## [PROVIDED ENTRIES]
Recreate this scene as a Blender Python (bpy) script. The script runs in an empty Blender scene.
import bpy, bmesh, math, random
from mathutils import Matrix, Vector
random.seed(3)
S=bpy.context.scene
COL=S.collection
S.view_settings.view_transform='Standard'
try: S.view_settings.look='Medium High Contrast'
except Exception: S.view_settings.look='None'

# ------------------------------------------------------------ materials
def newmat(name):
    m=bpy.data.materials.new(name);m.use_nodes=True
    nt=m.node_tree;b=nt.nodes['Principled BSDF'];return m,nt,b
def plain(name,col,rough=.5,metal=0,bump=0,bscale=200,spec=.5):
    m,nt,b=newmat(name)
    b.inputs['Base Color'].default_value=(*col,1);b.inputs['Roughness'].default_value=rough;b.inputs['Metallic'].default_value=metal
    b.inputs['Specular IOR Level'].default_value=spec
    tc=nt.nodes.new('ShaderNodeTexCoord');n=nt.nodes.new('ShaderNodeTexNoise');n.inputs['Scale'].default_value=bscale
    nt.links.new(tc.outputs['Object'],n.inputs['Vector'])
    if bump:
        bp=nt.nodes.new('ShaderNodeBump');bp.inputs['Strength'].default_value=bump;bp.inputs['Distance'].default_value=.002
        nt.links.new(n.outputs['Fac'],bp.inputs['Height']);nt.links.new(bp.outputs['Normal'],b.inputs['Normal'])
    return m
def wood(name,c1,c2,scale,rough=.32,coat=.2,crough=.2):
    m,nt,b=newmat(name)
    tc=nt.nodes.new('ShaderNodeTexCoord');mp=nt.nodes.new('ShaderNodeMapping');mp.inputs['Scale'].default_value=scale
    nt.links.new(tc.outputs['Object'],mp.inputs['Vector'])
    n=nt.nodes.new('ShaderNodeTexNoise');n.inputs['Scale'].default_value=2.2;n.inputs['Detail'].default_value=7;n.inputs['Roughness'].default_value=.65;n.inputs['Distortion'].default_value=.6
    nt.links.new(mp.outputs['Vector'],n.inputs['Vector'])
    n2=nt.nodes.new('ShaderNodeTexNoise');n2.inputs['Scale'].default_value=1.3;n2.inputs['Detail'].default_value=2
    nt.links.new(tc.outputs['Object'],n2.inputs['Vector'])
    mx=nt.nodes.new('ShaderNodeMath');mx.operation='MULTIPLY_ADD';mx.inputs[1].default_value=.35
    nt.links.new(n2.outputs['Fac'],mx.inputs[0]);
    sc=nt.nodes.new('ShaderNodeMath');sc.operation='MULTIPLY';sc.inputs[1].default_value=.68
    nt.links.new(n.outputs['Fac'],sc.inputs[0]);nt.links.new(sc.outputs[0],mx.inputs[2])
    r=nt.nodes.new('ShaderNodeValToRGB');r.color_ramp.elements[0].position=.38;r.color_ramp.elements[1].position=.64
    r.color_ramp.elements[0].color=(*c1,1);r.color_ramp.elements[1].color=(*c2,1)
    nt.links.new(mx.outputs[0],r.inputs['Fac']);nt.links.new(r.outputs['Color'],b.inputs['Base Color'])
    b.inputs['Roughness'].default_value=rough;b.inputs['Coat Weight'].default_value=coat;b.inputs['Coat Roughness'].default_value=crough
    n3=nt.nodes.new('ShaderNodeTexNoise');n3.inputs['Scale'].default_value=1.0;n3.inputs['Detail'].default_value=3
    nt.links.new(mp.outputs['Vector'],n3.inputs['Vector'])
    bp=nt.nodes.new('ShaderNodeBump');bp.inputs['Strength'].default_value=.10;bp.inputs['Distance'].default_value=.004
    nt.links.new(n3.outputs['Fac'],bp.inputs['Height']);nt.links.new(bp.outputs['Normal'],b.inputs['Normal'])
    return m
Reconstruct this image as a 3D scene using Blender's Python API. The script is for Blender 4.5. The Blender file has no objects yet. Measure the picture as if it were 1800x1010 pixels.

## [WHAT YOU NEED TO DO]
Repeat the records above exactly, leaving none out.

## [SOLUTION TO THIS PROBLEM]
Recreate this scene as a Blender Python (bpy) script. The script runs in an empty Blender scene.
import bpy, bmesh, math, random
from mathutils import Matrix, Vector
random.seed(3)
S=bpy.context.scene
COL=S.collection
S.view_settings.view_transform='Standard'
try: S.view_settings.look='Medium High Contrast'
except Exception: S.view_settings.look='None'

# ------------------------------------------------------------ materials
def newmat(name):
    m=bpy.data.materials.new(name);m.use_nodes=True
    nt=m.node_tree;b=nt.nodes['Principled BSDF'];return m,nt,b
def plain(name,col,rough=.5,metal=0,bump=0,bscale=200,spec=.5):
    m,nt,b=newmat(name)
    b.inputs['Base Color'].default_value=(*col,1);b.inputs['Roughness'].default_value=rough;b.inputs['Metallic'].default_value=metal
    b.inputs['Specular IOR Level'].default_value=spec
    tc=nt.nodes.new('ShaderNodeTexCoord');n=nt.nodes.new('ShaderNodeTexNoise');n.inputs['Scale'].default_value=bscale
    nt.links.new(tc.outputs['Object'],n.inputs['Vector'])
    if bump:
        bp=nt.nodes.new('ShaderNodeBump');bp.inputs['Strength'].default_value=bump;bp.inputs['Distance'].default_value=.002
        nt.links.new(n.outputs['Fac'],bp.inputs['Height']);nt.links.new(bp.outputs['Normal'],b.inputs['Normal'])
    return m
def wood(name,c1,c2,scale,rough=.32,coat=.2,crough=.2):
    m,nt,b=newmat(name)
    tc=nt.nodes.new('ShaderNodeTexCoord');mp=nt.nodes.new('ShaderNodeMapping');mp.inputs['Scale'].default_value=scale
    nt.links.new(tc.outputs['Object'],mp.inputs['Vector'])
    n=nt.nodes.new('ShaderNodeTexNoise');n.inputs['Scale'].default_value=2.2;n.inputs['Detail'].default_value=7;n.inputs['Roughness'].default_value=.65;n.inputs['Distortion'].default_value=.6
    nt.links.new(mp.outputs['Vector'],n.inputs['Vector'])
    n2=nt.nodes.new('ShaderNodeTexNoise');n2.inputs['Scale'].default_value=1.3;n2.inputs['Detail'].default_value=2
    nt.links.new(tc.outputs['Object'],n2.inputs['Vector'])
    mx=nt.nodes.new('ShaderNodeMath');mx.operation='MULTIPLY_ADD';mx.inputs[1].default_value=.35
    nt.links.new(n2.outputs['Fac'],mx.inputs[0]);
    sc=nt.nodes.new('ShaderNodeMath');sc.operation='MULTIPLY';sc.inputs[1].default_value=.68
    nt.links.new(n.outputs['Fac'],sc.inputs[0]);nt.links.new(sc.outputs[0],mx.inputs[2])
    r=nt.nodes.new('ShaderNodeValToRGB');r.color_ramp.elements[0].position=.38;r.color_ramp.elements[1].position=.64
    r.color_ramp.elements[0].color=(*c1,1);r.color_ramp.elements[1].color=(*c2,1)
    nt.links.new(mx.outputs[0],r.inputs['Fac']);nt.links.new(r.outputs['Color'],b.inputs['Base Color'])
    b.inputs['Roughness'].default_value=rough;b.inputs['Coat Weight'].default_value=coat;b.inputs['Coat Roughness'].default_value=crough
    n3=nt.nodes.new('ShaderNodeTexNoise');n3.inputs['Scale'].default_value=1.0;n3.inputs['Detail'].default_value=3
    nt.links.new(mp.outputs['Vector'],n3.inputs['Vector'])
    bp=nt.nodes.new('ShaderNodeBump');bp.inputs['Strength'].default_value=.10;bp.inputs['Distance'].default_value=.004
    nt.links.new(n3.outputs['Fac'],bp.inputs['Height']);nt.links.new(bp.outputs['Normal'],b.inputs['Normal'])
    return m
Reconstruct this image as a 3D scene using Blender's Python API. The script is for Blender 4.5. The Blender file has no objects yet. Measure the picture as if it were 1800x1010 pixels.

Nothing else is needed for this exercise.